··· The input

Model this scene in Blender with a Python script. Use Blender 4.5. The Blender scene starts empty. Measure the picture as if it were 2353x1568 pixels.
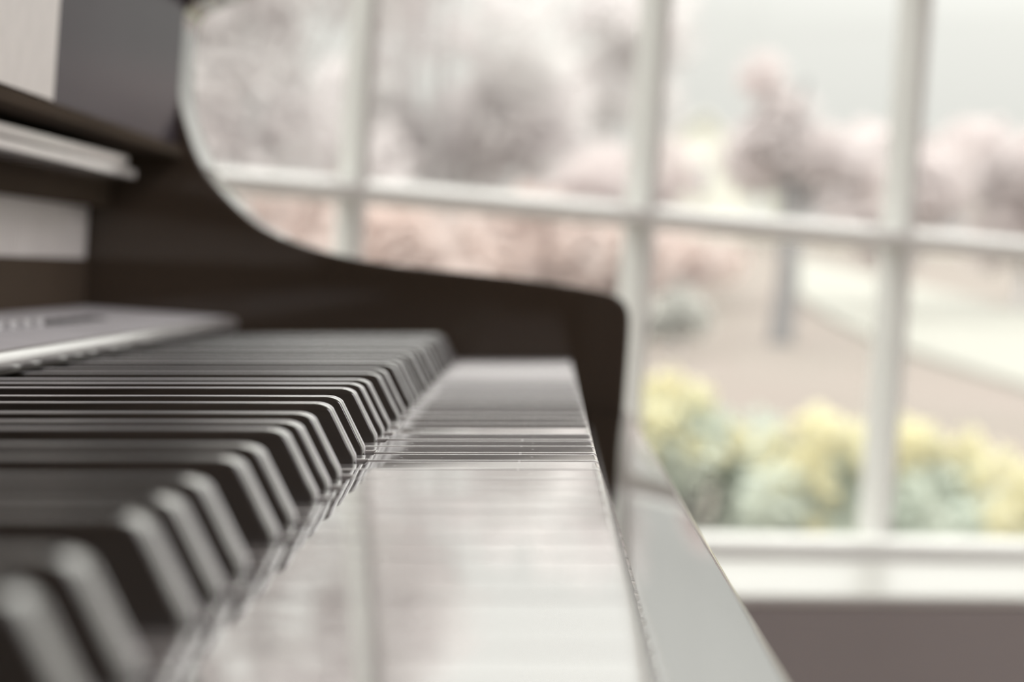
import bpy, bmesh, math, random
from mathutils import Matrix, Vector
random.seed(7)
scene = bpy.context.scene
COL = scene.collection
R = math.radians
KEY_Z = 0.74            # height of the white key tops (front edge) above the floor
TILT = R(4.2)           # the keys rise a little towards the player
PITCH = 23.5            # white key pitch, mm
# G frame: origin at the front edge of the white keys, X to the player, Y along the keyboard, Z up (mm)
G2W = Matrix.Translation((0, 0, KEY_Z)) @ Matrix.Scale(0.001, 4)
KEYROT = Matrix(((math.cos(TILT), 0, -math.sin(TILT), 0), (0, 1, 0, 0), (math.sin(TILT), 0, math.cos(TILT), 0), (0, 0, 0, 1)))

# ------------------------------------------------------------------ materials
def mat(name, base, rough=0.5, spec=0.5, ior=1.5, metallic=0.0, coat=0.0, coat_rough=0.03, coat_ior=1.5, noise=0.0, nscale=8.0,
        bump=0.0, bscale=200.0, base2=None, transl=0.0):
    m = bpy.data.materials.new(name); m.use_nodes = True
    nt = m.node_tree; b = nt.nodes['Principled BSDF']
    b.inputs['Base Color'].default_value = (*base, 1); b.inputs['Roughness'].default_value = rough
    b.inputs['IOR'].default_value = ior; b.inputs['Metallic'].default_value = metallic
    b.inputs['Specular IOR Level'].default_value = spec
    b.inputs['Coat Weight'].default_value = coat; b.inputs['Coat Roughness'].default_value = coat_rough; b.inputs['Coat IOR'].default_value = coat_ior
    tc = nt.nodes.new('ShaderNodeTexCoord')
    if base2 is not None or noise > 0:
        n = nt.nodes.new('ShaderNodeTexNoise'); n.inputs['Scale'].default_value = nscale; n.inputs['Detail'].default_value = 4
        nt.links.new(tc.outputs['Object'], n.inputs['Vector'])
        r = nt.nodes.new('ShaderNodeValToRGB'); r.color_ramp.elements[0].position = 0.38; r.color_ramp.elements[1].position = 0.62
        c2 = base2 if base2 is not None else tuple(max(0, c * (1 - noise)) for c in base)
        r.color_ramp.elements[0].color = (*base, 1); r.color_ramp.elements[1].color = (*c2, 1)
        nt.links.new(n.outputs['Fac'], r.inputs['Fac']); nt.links.new(r.outputs['Color'], b.inputs['Base Color'])
    if bump > 0:
        n2 = nt.nodes.new('ShaderNodeTexNoise'); n2.inputs['Scale'].default_value = bscale; n2.inputs['Detail'].default_value = 3
        nt.links.new(tc.outputs['Object'], n2.inputs['Vector'])
        bp = nt.nodes.new('ShaderNodeBump'); bp.inputs['Strength'].default_value = bump; bp.inputs['Distance'].default_value = 0.001
        nt.links.new(n2.outputs['Fac'], bp.inputs['Height']); nt.links.new(bp.outputs['Normal'], b.inputs['Normal'])
    if transl > 0:
        out = nt.nodes['Material Output']; tr = nt.nodes.new('ShaderNodeBsdfTranslucent'); mx = nt.nodes.new('ShaderNodeMixShader')
        mx.inputs[0].default_value = transl; tr.inputs['Color'].default_value = (*base, 1)
        if base2 is not None: nt.links.new(r.outputs['Color'], tr.inputs['Color'])
        nt.links.new(b.outputs[0], mx.inputs[1]); nt.links.new(tr.outputs[0], mx.inputs[2]); nt.links.new(mx.outputs[0], out.inputs['Surface'])
    return m

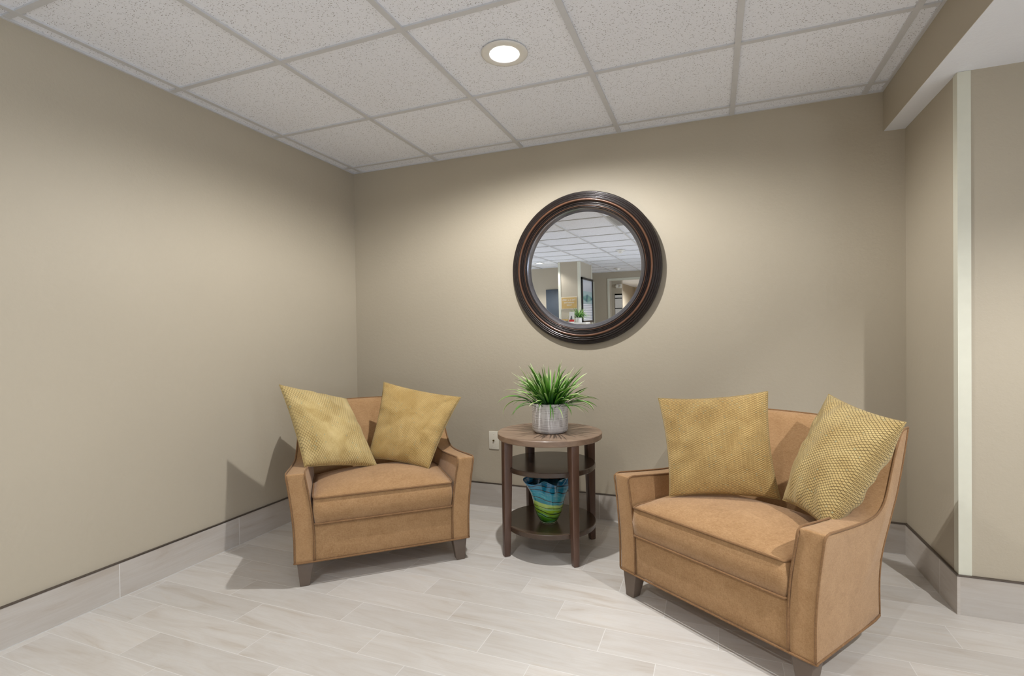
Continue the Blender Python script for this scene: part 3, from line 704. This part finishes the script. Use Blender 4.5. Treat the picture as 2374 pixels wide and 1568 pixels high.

······

Stated problem: Repeat exactly the lines from the start of the entries down to the line with "0), (0, 0, 0, 1)))", keeping both ends but none of the pictures.

Right answer:
Model this scene in Blender with a Python script. Use Blender 4.5. The Blender scene starts empty. Measure the picture as if it were 2353x1568 pixels.
import bpy, bmesh, math, random
from mathutils import Matrix, Vector
random.seed(7)
scene = bpy.context.scene
COL = scene.collection
R = math.radians
KEY_Z = 0.74            # height of the white key tops (front edge) above the floor
TILT = R(4.2)           # the keys rise a little towards the player
PITCH = 23.5            # white key pitch, mm
# G frame: origin at the front edge of the white keys, X to the player, Y along the keyboard, Z up (mm)
G2W = Matrix.Translation((0, 0, KEY_Z)) @ Matrix.Scale(0.001, 4)
KEYROT = Matrix(((math.cos(TILT), 0, -math.sin(TILT), 0), (0, 1, 0, 0), (math.sin(TILT), 0, math.cos(TILT), 0), (0, 0, 0, 1)))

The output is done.